Dec 13, 2010

Reverb10 (3 and 4)

December 3 – Moment. Pick one moment during which you felt most alive this year. Describe it in vivid detail (texture, smells, voices, noises, colors).

This is a difficult question for me. Ha. One moment. If this were 2008, the answer would be easy. There was one rainy afternoon over the summer that made me look outside and gather two friends to go dancing in the rain. We changed into clothing we didn't care about and ran around bare footed: dancing, spinning, laughing, hugging. The roof poured water down in the form of a waterfall. We ran through it over and over and over. I didn't care the water was dirty. I don't think my friends did either. The feel of the water, the way my eyes could barely focus, the freedom my toes felt, and the sound of our laughter really made me feel alive. We let go of inhibitions and let ourselves just BE. I was shivering but our laughter made me forget about the cold.

I don't think I've done anything that awesome this year. There are moments when the sound of leaves crunching as I trample over them or the way sunlight glows on a fall morning will make me hyper aware of existence, but I haven't achieved that carefree feeling of aliveness. I miss it, actually. Moments that have come close include waking up at 6:25 am to go watch the sun rise with a friend on his rooftop, lighting my hair on fire when I was fire spinning, and allowing myself to get drenched by chilling rain while waiting for the metrolink train. Unfortunately, all these cases were not filled with the purity of appreciating the moment or sort of laughter that accompanies being completely alive. The 6 am sunrise was filled with my worrying about labwork. Lighting my hair on fire happened too fast and was too scary to be really savored. Lastly, dancing alone in chilling rain with a friend staring and watching me leaves a loneliness inside -- a loneliness that asks, "Why won't you join me? What are you thinking? Why can't you forget about judgmental eyes?"

I want to find someone to dance in the rain with me.


December 4 – Wonder. How did you cultivate a sense of wonder in your life this year?

This question is easier.  Wonder is something I try to live by.  I like savoring moments (unless I'm really hungry and just devouring my food or in a super hurry and must meet stupid deadlines).
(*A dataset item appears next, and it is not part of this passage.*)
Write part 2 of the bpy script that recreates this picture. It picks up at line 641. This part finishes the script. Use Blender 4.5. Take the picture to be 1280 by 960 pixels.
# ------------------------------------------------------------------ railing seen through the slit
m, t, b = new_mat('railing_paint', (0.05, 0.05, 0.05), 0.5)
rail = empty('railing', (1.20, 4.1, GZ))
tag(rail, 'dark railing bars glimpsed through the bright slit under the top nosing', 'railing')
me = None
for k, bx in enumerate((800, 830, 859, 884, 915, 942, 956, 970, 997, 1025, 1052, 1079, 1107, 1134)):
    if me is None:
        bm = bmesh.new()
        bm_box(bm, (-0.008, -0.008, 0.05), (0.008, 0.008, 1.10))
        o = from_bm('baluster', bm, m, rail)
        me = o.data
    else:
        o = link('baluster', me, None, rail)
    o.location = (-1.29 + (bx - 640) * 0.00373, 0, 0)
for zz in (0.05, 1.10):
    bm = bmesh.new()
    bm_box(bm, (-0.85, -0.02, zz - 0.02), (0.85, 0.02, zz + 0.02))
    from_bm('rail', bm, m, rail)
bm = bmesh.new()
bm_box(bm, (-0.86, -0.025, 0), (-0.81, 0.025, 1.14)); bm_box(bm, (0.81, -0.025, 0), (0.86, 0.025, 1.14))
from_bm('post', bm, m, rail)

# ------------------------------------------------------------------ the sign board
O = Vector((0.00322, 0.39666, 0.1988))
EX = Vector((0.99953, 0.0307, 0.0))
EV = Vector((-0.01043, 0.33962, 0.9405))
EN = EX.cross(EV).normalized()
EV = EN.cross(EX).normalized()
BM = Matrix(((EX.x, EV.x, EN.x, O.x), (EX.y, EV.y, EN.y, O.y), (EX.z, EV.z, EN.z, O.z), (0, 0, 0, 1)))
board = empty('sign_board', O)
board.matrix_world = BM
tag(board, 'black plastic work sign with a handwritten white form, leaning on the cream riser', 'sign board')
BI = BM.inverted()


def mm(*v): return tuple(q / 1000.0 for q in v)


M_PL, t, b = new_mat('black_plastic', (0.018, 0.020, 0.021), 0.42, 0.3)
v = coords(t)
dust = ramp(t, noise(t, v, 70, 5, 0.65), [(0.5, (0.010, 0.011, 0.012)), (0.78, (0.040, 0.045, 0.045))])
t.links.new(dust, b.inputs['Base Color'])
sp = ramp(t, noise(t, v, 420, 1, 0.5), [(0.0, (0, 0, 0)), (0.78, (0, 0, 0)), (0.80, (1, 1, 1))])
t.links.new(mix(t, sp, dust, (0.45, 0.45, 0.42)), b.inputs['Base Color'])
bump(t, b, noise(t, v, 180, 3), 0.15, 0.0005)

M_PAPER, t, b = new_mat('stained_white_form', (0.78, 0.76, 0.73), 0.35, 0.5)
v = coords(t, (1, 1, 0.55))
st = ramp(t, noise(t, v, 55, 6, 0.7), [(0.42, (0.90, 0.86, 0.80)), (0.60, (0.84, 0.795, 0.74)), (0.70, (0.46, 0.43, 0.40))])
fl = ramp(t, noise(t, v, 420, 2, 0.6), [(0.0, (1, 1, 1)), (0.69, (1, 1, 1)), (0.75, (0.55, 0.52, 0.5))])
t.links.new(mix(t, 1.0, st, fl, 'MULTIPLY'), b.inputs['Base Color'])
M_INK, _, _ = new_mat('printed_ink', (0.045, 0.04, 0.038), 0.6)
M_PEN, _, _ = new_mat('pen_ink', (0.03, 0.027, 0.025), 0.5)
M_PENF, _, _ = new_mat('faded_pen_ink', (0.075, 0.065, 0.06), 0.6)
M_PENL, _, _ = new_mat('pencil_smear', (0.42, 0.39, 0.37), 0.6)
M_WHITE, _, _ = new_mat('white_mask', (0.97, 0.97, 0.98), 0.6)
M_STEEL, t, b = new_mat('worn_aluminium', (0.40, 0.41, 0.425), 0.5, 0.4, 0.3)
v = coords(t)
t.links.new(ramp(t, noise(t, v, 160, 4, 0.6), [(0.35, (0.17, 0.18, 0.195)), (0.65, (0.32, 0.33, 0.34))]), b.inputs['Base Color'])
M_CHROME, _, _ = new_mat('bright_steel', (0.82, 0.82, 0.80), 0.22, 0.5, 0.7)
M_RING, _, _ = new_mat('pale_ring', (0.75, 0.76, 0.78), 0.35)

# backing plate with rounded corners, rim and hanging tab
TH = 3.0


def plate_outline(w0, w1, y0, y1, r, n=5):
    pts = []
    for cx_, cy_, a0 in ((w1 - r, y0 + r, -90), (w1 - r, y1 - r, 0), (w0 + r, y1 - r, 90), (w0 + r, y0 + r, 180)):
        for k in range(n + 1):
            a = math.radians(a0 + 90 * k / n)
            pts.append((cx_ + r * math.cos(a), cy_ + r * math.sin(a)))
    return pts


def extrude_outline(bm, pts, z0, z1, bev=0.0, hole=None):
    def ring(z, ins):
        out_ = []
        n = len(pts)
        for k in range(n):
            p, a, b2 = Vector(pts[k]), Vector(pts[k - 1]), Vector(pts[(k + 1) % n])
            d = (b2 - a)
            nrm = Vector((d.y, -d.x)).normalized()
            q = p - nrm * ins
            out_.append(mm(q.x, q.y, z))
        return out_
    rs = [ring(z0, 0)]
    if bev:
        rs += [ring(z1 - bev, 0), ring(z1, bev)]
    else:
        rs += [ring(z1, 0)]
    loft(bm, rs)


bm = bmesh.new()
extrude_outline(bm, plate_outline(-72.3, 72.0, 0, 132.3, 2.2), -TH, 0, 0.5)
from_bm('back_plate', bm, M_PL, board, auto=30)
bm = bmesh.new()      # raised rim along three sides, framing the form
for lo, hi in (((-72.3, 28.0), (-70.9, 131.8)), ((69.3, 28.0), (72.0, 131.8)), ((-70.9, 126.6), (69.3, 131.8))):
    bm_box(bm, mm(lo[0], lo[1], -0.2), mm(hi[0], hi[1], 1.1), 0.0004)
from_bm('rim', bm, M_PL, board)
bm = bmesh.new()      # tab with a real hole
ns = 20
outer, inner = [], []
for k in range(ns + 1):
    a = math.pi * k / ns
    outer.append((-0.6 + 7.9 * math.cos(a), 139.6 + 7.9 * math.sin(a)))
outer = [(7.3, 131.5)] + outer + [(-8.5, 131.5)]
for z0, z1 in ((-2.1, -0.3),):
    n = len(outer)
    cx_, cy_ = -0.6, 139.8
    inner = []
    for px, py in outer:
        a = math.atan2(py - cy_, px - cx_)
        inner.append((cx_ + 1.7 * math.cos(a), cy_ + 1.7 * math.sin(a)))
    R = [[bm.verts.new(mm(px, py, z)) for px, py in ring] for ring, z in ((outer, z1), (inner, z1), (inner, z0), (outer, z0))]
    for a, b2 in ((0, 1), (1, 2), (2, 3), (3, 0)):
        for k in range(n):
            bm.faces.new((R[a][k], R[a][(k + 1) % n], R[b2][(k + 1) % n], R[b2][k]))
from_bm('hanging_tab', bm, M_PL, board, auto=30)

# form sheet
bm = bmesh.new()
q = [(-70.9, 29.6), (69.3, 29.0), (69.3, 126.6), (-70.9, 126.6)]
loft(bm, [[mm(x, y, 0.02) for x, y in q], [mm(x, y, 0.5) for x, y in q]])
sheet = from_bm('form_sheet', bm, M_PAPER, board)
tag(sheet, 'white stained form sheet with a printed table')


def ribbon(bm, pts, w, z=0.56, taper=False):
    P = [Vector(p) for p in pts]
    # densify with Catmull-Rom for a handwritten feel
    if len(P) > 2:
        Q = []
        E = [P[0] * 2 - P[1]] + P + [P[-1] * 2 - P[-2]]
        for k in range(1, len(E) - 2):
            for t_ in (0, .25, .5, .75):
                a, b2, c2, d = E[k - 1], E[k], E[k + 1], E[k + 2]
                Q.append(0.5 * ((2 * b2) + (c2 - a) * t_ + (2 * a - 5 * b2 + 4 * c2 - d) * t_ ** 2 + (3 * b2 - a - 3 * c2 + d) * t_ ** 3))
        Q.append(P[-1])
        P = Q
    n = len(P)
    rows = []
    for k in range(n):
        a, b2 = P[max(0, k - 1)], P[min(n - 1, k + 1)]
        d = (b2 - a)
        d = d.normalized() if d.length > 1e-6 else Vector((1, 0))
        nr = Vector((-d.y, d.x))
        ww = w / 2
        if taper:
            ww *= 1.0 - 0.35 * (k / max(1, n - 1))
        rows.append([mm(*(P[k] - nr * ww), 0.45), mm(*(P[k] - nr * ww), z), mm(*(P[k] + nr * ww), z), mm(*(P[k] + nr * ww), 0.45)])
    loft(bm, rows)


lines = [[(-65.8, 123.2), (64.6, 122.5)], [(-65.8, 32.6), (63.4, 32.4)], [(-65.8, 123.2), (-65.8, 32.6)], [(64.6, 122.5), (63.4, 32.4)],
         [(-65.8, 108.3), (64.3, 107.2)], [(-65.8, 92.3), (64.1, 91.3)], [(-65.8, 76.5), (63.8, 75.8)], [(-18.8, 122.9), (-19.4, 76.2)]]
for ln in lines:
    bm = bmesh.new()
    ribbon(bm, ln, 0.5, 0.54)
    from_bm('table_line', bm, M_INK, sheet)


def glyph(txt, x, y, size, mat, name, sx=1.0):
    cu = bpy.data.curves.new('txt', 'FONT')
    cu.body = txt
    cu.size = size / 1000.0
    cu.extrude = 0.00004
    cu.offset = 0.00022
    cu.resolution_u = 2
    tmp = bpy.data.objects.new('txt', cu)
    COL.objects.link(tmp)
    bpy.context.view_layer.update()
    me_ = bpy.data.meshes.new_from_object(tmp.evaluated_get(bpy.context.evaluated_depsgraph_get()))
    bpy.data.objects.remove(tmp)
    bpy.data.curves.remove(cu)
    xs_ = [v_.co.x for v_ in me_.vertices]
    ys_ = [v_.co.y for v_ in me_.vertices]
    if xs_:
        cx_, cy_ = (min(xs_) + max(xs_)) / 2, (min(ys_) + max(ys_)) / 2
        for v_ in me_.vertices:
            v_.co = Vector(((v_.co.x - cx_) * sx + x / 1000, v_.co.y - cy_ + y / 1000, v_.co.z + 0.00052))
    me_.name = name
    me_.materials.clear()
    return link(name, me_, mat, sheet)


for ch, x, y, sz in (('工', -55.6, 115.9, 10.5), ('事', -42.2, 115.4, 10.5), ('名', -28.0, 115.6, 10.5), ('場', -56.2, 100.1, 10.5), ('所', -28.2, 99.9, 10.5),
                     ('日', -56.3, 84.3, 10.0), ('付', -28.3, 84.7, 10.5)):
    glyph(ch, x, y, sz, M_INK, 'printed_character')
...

In terms of food I come off as being a bit (sometimes extremely) obsessive. I like eating smoked salmon and pulling apart the fibers of flesh. I like sipping tea and drinking coffee slowly and then quickly to see how the sensations changes. I also like trying things at different temperatures. My apples are usually sliced super thin because it changes my perception of their texture. I also slice my cheese (usually swiss cave aged gruyere) super thin and then eat it with the apple. I put peanut butter on my oreos and make sure it's smeared perfectly. When I try new foods, I try the components individually and then see if I can taste every permutation as well as the entity as a whole. I like experiencing how flavors change with each chew and the different orders and places flavors hit my palate. I like trying new foods and being surprised or horrified by them. :)

In other aspects, I am a child a heart. It's something I don't want to ever go away. I like colors and staring at colors. I still own a large box of crayons and enjoy coloring with them. I like picking ginko leaves off ginko trees in the fall. There's something really nice about the way the leaves look -- that unique fan shape other leaves aren't. I like taking walks and smelling the air or bouncing on leaves and listening to them crunch. I like trying to climb a tree -- I don't mind getting stuck or getting scraped. The way the sun sets and the colors that end up dancing around my eyes make me happy. I like looking at people's eyes when they're staring at the setting sun. Eyes glow really pretty and the way people's irises move can be interesting. I giggle at stupid things, funny things, little things. Sometimes I giggle and fall over while my friends just look at me confused. I try to appreciate little things. Not losing my sense of childish wonderment keeps me engaged in the world.

1 comment:

  1. I like that you're doing this too. :) I'm enjoying these posts.